You go into an office and shuffle flyers but he's the action hero in our cultural terms he's the action hero and McCain's just the boring old guy who gets the desk job.
We got to do something to change that narrative.
Let's go to Doug in Houston.
Doug, you're live on the Rush Limbaugh show.
Great to have you with us.
Yeah the uh the uh the great soon to be seceding state of Texas or uh is there that I live here and not some other places.
That's for sure that's true.
I wanted to make a point you had said uh earlier and I wanted uh uh comment on your uh how you think we've not fallen off I don't want to say the fiscal cliff or even the social cliff or the cliff where we don't think we can get this back and I I and I'm I'm gonna somewhat disagree and uh I think we've had fifty years of social engineering and it's basically Lyndon B. Johnson's great society has come to fruition and it's taken fifty years to just
about fully implement uh the social change in this country that so much of our economy now is devoted to giving free stuff away or getting things from the government.
I don't think we're gonna get that back.
Well you never know you can you can get it.
I think I think it is possible to get it back and I'll tell you why Doug, because there's this thing called reality and uh it doesn't matter.
In the end it doesn't matter whether reality is square and old fashioned and not as cool as Obama.
Uh reality doesn't need to get to two hundred and seventy in the electoral college reality doesn't need to swing uh 1500 soccer moms in southern Ohio.

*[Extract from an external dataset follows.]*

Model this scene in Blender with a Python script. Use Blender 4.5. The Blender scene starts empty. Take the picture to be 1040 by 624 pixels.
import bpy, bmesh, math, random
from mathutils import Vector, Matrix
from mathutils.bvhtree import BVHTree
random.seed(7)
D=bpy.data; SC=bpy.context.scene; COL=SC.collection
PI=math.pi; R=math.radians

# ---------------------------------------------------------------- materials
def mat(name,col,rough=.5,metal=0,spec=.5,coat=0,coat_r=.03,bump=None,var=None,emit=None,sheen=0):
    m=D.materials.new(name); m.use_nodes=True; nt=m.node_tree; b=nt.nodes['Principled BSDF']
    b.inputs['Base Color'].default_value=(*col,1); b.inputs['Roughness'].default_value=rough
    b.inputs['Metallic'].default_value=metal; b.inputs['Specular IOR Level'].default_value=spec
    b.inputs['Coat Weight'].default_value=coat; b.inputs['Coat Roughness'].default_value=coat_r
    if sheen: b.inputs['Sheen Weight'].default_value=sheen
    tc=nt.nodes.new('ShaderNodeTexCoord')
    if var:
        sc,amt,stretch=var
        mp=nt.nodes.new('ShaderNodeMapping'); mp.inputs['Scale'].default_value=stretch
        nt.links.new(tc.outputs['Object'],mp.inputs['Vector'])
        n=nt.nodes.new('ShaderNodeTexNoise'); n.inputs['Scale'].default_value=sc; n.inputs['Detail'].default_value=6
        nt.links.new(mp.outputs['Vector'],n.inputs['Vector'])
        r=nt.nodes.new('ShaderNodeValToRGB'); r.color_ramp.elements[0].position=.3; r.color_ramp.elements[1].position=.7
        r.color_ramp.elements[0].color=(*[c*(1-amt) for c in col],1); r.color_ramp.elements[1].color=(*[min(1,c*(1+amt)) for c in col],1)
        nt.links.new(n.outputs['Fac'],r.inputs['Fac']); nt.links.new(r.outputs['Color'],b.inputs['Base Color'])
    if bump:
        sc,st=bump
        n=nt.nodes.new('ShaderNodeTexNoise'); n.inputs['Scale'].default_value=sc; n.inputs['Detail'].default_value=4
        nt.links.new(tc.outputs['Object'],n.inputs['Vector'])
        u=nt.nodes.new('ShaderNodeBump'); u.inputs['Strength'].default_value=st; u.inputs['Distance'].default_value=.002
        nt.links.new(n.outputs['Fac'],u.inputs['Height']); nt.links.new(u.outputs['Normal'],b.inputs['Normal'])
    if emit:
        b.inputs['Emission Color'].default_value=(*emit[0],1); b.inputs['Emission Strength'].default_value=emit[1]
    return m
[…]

Uh reality can poll as badly as it gets with the focus groups and still trump everything else and and reality is going to force changes on the United States whether it likes it or not.
And the question then is uh is how it responds to those changes.
I mean, I agree with you.
It's interesting that, in a way, America's mythology hasn't caught up with the reality of the situation.
Basically, at the moment, America spends about 41% of GDP is spent by government.
Government accounts for about 41% of GDP.
In Canada, it's 42%.
So that 1% is the difference between a sturdy republic of self-reliant citizens and an effete semi-French monarchy socialist basket case of wimps.
42% Canada, 41%...
United States and I guess I understand that point but you know you talked about when will people realize uh or changing the narrative on how much in debt each person in the United States well none of them will ever know how much each one of them is in debt unless you send them a bill.
Yeah you know reality won't set in until uh we get so far in debt that we have to either devalue our currency or inflation runs among when somebody goes that's paying two dollars for a loaf of bread has to go spend six dollars.
That will be reality.
But there's there's none of that reality right now.
So no you're you're right you're right Doug it's only gonna be on uh uh uh event uh uh effectively America will have a choice between defaulting on the world and killing the dollar or defaulting on the people and uh risking uh social unrest.
So so which of those calls you make is gonna be is going to be critical.
Thank you for that we did get I told you we'd get to total societal collapse in the end and we did with Doug.
The Rush Limbaugh show on the Excellence in Broadcasting Network stay tuned more ahead.
Mark Stein in for rush on the Excellence in Broadcasting Network.
I want to say one quick word uh before we go about the great Larry Hagman of Dallas uh who died a couple of days ago uh great great man and a great show Dallas and the interesting thing about it was that it taught a lot of people in the eighties it taught a lot of people at Eastern Europe that was their vision of what life was like in the West.
Ceausescu agreed to put it on television in Romania because he thought it would show people how horrible and appalling life was in the Western world and then instead they all saw J.R. and South Fork Ranch and thought I want to live like that.
And after the Chaoșkus at Christmas time it was about this time of year, just before Christmas were put up against the wall and shot the first thing that Romanian television did after uh after covering the shooting of Ceausescu announcing the new regime was they showed the pilot episode of Dallas.
So rest in peace the great Larry Hagman uh son of Mary Martin, Broadway legend and a great figure in his own right.